## Begin Supplied data
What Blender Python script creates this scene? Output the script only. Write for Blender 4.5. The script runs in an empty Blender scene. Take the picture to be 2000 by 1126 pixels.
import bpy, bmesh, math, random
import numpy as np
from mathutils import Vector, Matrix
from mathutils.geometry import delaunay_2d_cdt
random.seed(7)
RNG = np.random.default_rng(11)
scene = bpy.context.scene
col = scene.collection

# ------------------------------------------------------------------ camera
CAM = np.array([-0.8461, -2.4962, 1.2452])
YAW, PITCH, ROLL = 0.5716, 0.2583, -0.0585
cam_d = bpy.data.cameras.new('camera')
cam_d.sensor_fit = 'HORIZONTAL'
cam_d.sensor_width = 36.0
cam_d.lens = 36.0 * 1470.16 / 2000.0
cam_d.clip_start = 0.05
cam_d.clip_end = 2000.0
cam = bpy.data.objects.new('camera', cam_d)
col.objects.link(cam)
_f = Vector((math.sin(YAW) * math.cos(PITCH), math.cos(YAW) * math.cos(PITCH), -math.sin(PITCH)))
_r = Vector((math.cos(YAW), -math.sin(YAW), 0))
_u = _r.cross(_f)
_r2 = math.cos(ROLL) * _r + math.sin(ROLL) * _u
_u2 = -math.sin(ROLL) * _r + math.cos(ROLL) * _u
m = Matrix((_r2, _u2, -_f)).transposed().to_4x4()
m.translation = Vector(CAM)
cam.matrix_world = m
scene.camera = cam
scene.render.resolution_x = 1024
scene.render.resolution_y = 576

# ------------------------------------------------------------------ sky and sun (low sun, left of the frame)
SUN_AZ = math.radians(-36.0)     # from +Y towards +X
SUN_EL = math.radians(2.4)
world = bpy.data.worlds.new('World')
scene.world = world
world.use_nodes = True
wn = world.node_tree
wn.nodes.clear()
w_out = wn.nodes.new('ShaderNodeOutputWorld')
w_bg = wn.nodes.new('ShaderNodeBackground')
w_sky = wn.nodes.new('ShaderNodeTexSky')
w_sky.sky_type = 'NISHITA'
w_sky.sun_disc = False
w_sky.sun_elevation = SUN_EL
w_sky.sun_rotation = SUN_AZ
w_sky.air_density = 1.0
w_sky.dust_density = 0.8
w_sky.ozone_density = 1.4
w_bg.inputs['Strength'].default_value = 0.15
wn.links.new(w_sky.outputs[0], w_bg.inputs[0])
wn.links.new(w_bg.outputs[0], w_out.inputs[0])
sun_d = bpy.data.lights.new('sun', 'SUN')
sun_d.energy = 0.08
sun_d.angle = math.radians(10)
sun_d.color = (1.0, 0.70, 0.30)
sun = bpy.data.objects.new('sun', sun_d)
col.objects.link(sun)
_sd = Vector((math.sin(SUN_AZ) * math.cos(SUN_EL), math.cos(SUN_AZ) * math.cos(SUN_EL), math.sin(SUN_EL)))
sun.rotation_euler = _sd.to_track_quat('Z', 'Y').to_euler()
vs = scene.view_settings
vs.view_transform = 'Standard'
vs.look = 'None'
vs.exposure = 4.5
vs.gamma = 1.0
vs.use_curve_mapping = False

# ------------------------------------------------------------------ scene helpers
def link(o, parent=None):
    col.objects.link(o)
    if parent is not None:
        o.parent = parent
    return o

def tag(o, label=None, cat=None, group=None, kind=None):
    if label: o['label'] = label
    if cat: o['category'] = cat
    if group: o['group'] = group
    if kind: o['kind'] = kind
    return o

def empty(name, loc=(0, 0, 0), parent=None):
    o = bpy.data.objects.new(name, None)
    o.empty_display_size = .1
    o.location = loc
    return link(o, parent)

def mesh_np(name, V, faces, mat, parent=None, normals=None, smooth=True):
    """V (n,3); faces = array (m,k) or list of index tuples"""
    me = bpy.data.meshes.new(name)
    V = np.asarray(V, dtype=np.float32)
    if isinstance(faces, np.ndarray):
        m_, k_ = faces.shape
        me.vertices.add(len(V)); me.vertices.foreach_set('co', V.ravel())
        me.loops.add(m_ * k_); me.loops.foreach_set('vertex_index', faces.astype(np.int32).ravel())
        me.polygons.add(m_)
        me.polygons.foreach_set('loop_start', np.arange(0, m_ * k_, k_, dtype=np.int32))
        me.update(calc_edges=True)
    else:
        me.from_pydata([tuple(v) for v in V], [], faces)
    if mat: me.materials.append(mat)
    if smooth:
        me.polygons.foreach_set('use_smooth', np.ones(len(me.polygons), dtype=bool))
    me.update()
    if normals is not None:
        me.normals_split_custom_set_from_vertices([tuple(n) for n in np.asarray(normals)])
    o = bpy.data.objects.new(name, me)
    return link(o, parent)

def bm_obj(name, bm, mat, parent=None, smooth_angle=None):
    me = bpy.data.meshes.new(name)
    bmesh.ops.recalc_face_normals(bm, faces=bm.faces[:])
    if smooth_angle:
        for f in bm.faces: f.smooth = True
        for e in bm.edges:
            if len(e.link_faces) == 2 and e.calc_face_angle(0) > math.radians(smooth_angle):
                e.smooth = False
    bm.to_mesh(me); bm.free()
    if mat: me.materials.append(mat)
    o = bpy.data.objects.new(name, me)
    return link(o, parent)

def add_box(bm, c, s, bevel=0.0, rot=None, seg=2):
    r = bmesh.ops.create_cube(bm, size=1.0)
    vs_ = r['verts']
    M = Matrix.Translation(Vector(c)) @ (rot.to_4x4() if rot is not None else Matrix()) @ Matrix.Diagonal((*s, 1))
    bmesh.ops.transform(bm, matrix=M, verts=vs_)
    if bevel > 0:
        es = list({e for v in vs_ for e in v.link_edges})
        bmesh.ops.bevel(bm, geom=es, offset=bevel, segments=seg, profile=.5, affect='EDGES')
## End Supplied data
- Short exercise:
Write out the data again, exactly and in full.

- Output for this exercise:
What Blender Python script creates this scene? Output the script only. Write for Blender 4.5. The script runs in an empty Blender scene. Take the picture to be 2000 by 1126 pixels.
import bpy, bmesh, math, random
import numpy as np
from mathutils import Vector, Matrix
from mathutils.geometry import delaunay_2d_cdt
random.seed(7)
RNG = np.random.default_rng(11)
scene = bpy.context.scene
col = scene.collection

# ------------------------------------------------------------------ camera
CAM = np.array([-0.8461, -2.4962, 1.2452])
YAW, PITCH, ROLL = 0.5716, 0.2583, -0.0585
cam_d = bpy.data.cameras.new('camera')
cam_d.sensor_fit = 'HORIZONTAL'
cam_d.sensor_width = 36.0
cam_d.lens = 36.0 * 1470.16 / 2000.0
cam_d.clip_start = 0.05
cam_d.clip_end = 2000.0
cam = bpy.data.objects.new('camera', cam_d)
col.objects.link(cam)
_f = Vector((math.sin(YAW) * math.cos(PITCH), math.cos(YAW) * math.cos(PITCH), -math.sin(PITCH)))
_r = Vector((math.cos(YAW), -math.sin(YAW), 0))
_u = _r.cross(_f)
_r2 = math.cos(ROLL) * _r + math.sin(ROLL) * _u
_u2 = -math.sin(ROLL) * _r + math.cos(ROLL) * _u
m = Matrix((_r2, _u2, -_f)).transposed().to_4x4()
m.translation = Vector(CAM)
cam.matrix_world = m
scene.camera = cam
scene.render.resolution_x = 1024
scene.render.resolution_y = 576

# ------------------------------------------------------------------ sky and sun (low sun, left of the frame)
SUN_AZ = math.radians(-36.0)     # from +Y towards +X
SUN_EL = math.radians(2.4)
world = bpy.data.worlds.new('World')
scene.world = world
world.use_nodes = True
wn = world.node_tree
wn.nodes.clear()
w_out = wn.nodes.new('ShaderNodeOutputWorld')
w_bg = wn.nodes.new('ShaderNodeBackground')
w_sky = wn.nodes.new('ShaderNodeTexSky')
w_sky.sky_type = 'NISHITA'
w_sky.sun_disc = False
w_sky.sun_elevation = SUN_EL
w_sky.sun_rotation = SUN_AZ
w_sky.air_density = 1.0
w_sky.dust_density = 0.8
w_sky.ozone_density = 1.4
w_bg.inputs['Strength'].default_value = 0.15
wn.links.new(w_sky.outputs[0], w_bg.inputs[0])
wn.links.new(w_bg.outputs[0], w_out.inputs[0])
sun_d = bpy.data.lights.new('sun', 'SUN')
sun_d.energy = 0.08
sun_d.angle = math.radians(10)
sun_d.color = (1.0, 0.70, 0.30)
sun = bpy.data.objects.new('sun', sun_d)
col.objects.link(sun)
_sd = Vector((math.sin(SUN_AZ) * math.cos(SUN_EL), math.cos(SUN_AZ) * math.cos(SUN_EL), math.sin(SUN_EL)))
sun.rotation_euler = _sd.to_track_quat('Z', 'Y').to_euler()
vs = scene.view_settings
vs.view_transform = 'Standard'
vs.look = 'None'
vs.exposure = 4.5
vs.gamma = 1.0
vs.use_curve_mapping = False

# ------------------------------------------------------------------ scene helpers
def link(o, parent=None):
    col.objects.link(o)
    if parent is not None:
        o.parent = parent
    return o

def tag(o, label=None, cat=None, group=None, kind=None):
    if label: o['label'] = label
    if cat: o['category'] = cat
    if group: o['group'] = group
    if kind: o['kind'] = kind
    return o

def empty(name, loc=(0, 0, 0), parent=None):
    o = bpy.data.objects.new(name, None)
    o.empty_display_size = .1
    o.location = loc
    return link(o, parent)

def mesh_np(name, V, faces, mat, parent=None, normals=None, smooth=True):
    """V (n,3); faces = array (m,k) or list of index tuples"""
    me = bpy.data.meshes.new(name)
    V = np.asarray(V, dtype=np.float32)
    if isinstance(faces, np.ndarray):
        m_, k_ = faces.shape
        me.vertices.add(len(V)); me.vertices.foreach_set('co', V.ravel())
        me.loops.add(m_ * k_); me.loops.foreach_set('vertex_index', faces.astype(np.int32).ravel())
        me.polygons.add(m_)
        me.polygons.foreach_set('loop_start', np.arange(0, m_ * k_, k_, dtype=np.int32))
        me.update(calc_edges=True)
    else:
        me.from_pydata([tuple(v) for v in V], [], faces)
    if mat: me.materials.append(mat)
    if smooth:
        me.polygons.foreach_set('use_smooth', np.ones(len(me.polygons), dtype=bool))
    me.update()
    if normals is not None:
        me.normals_split_custom_set_from_vertices([tuple(n) for n in np.asarray(normals)])
    o = bpy.data.objects.new(name, me)
    return link(o, parent)

def bm_obj(name, bm, mat, parent=None, smooth_angle=None):
    me = bpy.data.meshes.new(name)
    bmesh.ops.recalc_face_normals(bm, faces=bm.faces[:])
    if smooth_angle:
        for f in bm.faces: f.smooth = True
        for e in bm.edges:
            if len(e.link_faces) == 2 and e.calc_face_angle(0) > math.radians(smooth_angle):
                e.smooth = False
    bm.to_mesh(me); bm.free()
    if mat: me.materials.append(mat)
    o = bpy.data.objects.new(name, me)
    return link(o, parent)

def add_box(bm, c, s, bevel=0.0, rot=None, seg=2):
    r = bmesh.ops.create_cube(bm, size=1.0)
    vs_ = r['verts']
    M = Matrix.Translation(Vector(c)) @ (rot.to_4x4() if rot is not None else Matrix()) @ Matrix.Diagonal((*s, 1))
    bmesh.ops.transform(bm, matrix=M, verts=vs_)
    if bevel > 0:
        es = list({e for v in vs_ for e in v.link_edges})
        bmesh.ops.bevel(bm, geom=es, offset=bevel, segments=seg, profile=.5, affect='EDGES')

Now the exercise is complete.